## Problem statement
Using the entries that follow, collect the lines where the word "Blender" appears.

## Records with scene code
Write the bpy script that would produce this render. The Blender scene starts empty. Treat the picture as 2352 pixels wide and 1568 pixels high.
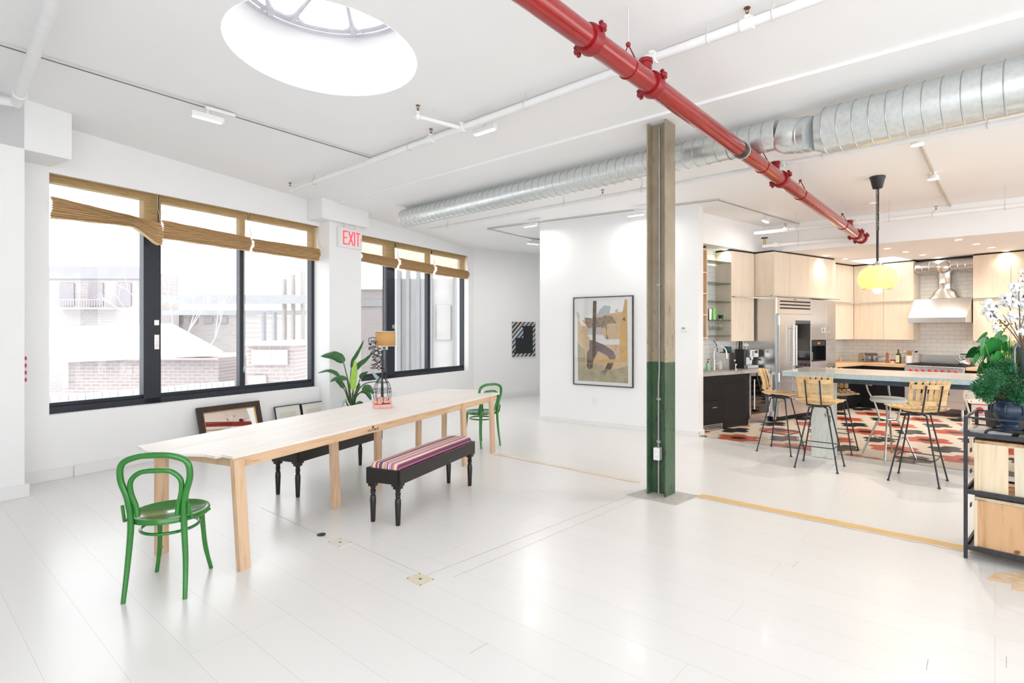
import bpy, bmesh, math, random
from math import sin, cos, pi, radians, sqrt, atan2
from mathutils import Vector, Matrix

scn = bpy.context.scene
COL = scn.collection
# ------------------------------------------------------------------ camera
F0, CX, HY, H = 1276.0, 1176.0, 759.0, 1.65      # focal length, centre, horizon in pixels of 2352x1568; eye height in metres
cam_d = bpy.data.cameras.new('camera'); cam = bpy.data.objects.new('camera', cam_d); COL.objects.link(cam)
cam.location = (0, 0, H); cam.rotation_euler = (pi/2, 0, 0)
cam_d.sensor_fit = 'HORIZONTAL'; cam_d.sensor_width = 36.0; cam_d.lens = 36.0*F0/2352.0
cam_d.shift_x = 0.0; cam_d.shift_y = -(784.0-HY)/2352.0; cam_d.clip_start = 0.05; cam_d.clip_end = 300
scn.camera = cam
# ------------------------------------------------------------------ sky and exposure
world = bpy.data.worlds.new('overcast_sky'); scn.world = world; world.use_nodes = True
wb = world.node_tree.nodes['Background']; wb.inputs[0].default_value = (0.95, 0.975, 1.0, 1); wb.inputs[1].default_value = 2.9
scn.view_settings.view_transform = 'Standard'; scn.view_settings.look = 'None'
scn.view_settings.exposure = 0.33; scn.view_settings.gamma = 1.0; scn.view_settings.use_curve_mapping = False
WARM = (1.0, 0.90, 0.78)
# ------------------------------------------------------------------ measuring helpers
def P(px, py, Y): return Vector(((px-CX)/F0*Y, Y, H-(py-HY)/F0*Y))
def onz(px, py, z=0.0):
    Y = (H-z)*F0/(py-HY); return Vector(((px-CX)/F0*Y, Y, z))
AV = Vector((.656, .755)); BV = Vector((.755, -.656))
def sA(p): return p[0]*AV.x + p[1]*AV.y
def zceil(x, y): return max(3.60, 3.76-.045*(x*AV.x+y*AV.y-5.14))
def onceil(px, py, d=0.0):
    z = 3.7
    for _ in range(12):
        p = onz(px, py, z-d); z = zceil(p.x, p.y)
    return onz(px, py, z-d)
def on_line(a, b, px):
    r = (px-CX)/F0
    k = (r*a[1]-a[0])/((b[0]-a[0])-r*(b[1]-a[1]))
    return Vector(a)+(Vector(b)-Vector(a))*k
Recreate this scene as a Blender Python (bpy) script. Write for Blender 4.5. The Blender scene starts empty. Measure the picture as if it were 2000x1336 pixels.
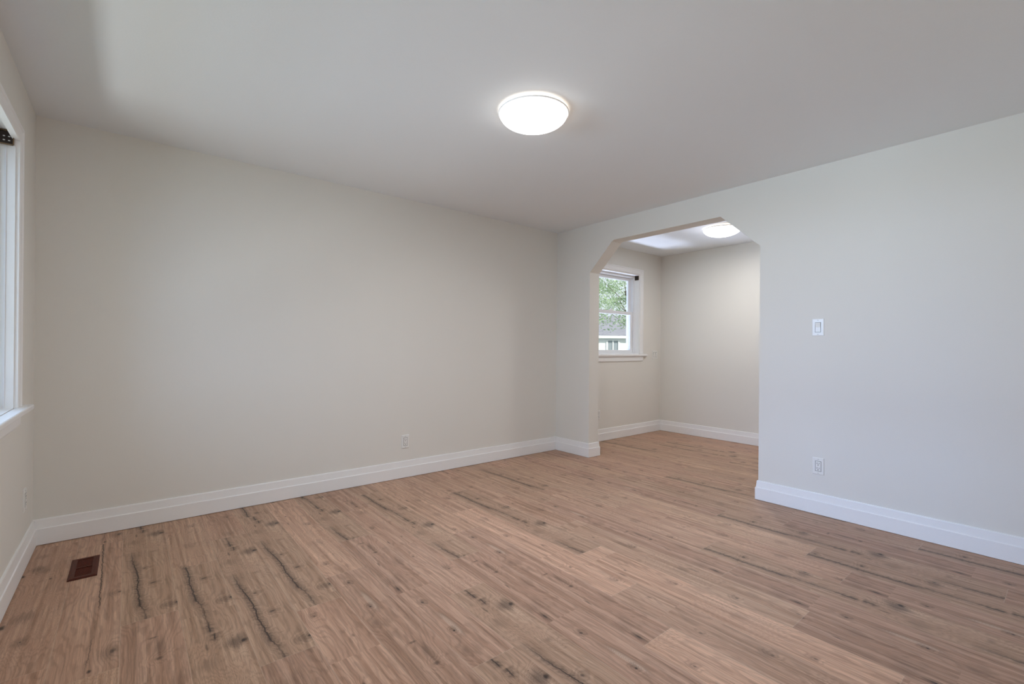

## Solution to the exercise
Write the bpy script that would produce this render. The Blender scene starts empty. Treat the picture as 2352 pixels wide and 1568 pixels high.
Recreate this scene as a Blender Python (bpy) script. Write for Blender 4.5. The Blender scene starts empty. Measure the picture as if it were 2000x1336 pixels.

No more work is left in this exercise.